In the majority opinion, Alito rejected the possibility of Dobbs impacting those decisions, writing that the court “stated unequivocally that ‘[n]othing in this opinion should be understood to cast doubt on precedents that do not concern abortion.’” But in his concurrence, Thomas argued that the court should reconsider what rights are found in the Due Process clause of the 14th Amendment, explicitly naming Griswold, Lawrence, and Obergefell.
Anti-abortion advocates immediately cheered the court’s ruling overturning Roe. “Today we celebrate a historic victory for human rights as the Supreme Court overturns the dated Roe decision, ending half a century of abortion on demand that left more than 60 million dead children in its wake,” Susan B. Anthony Pro-Life America, one of the largest anti-abortion groups in the country, tweeted. The organization added that its work has just begun. “Today’s Supreme Court decision ushers in a new era in the fight for the unborn and their moms, with each state and Congress a battleground for life.”

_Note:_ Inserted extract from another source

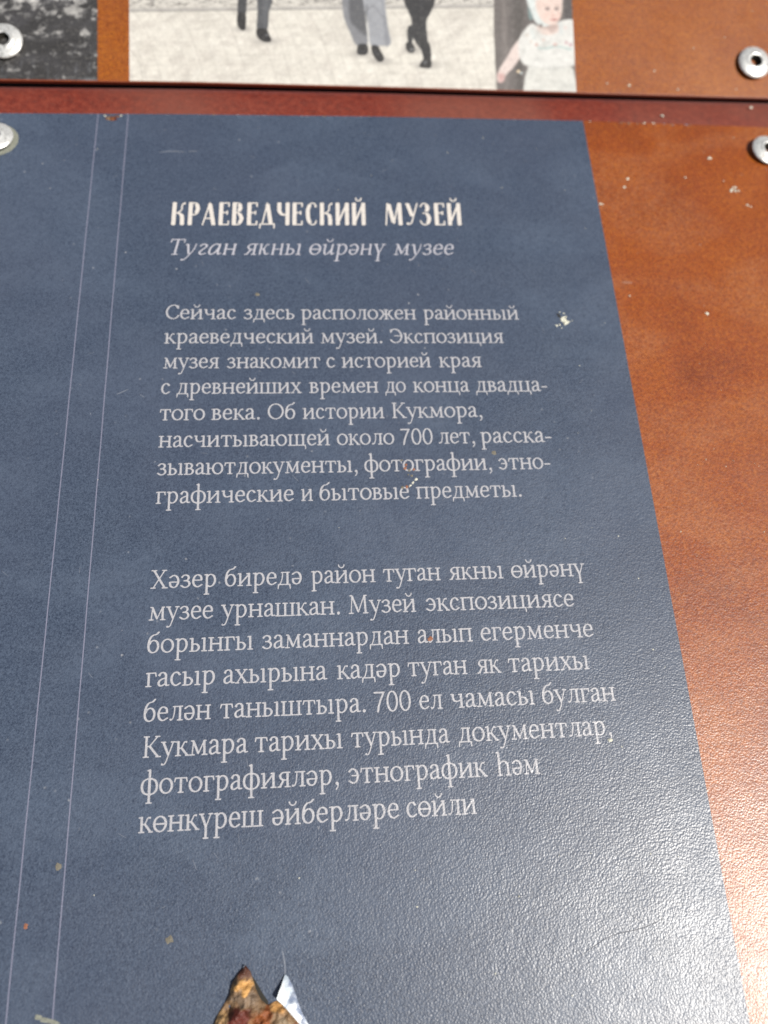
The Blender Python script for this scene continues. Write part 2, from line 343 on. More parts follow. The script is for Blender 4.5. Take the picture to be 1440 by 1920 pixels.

For their part, abortion-rights activists decried the decision and promised to continue their work to help people access abortions in the new post-Roe reality. “The Supreme Court has now officially given politicians permission to control what we do with our bodies, deciding that we can no longer be trusted to determine the course for our own lives. But make no mistake—we are a movement that will demand we are treated like equal citizens,” tweeted Alexis McGill Johnson, president and CEO of Planned Parenthood. “We mean it when we say it—care, no matter what.”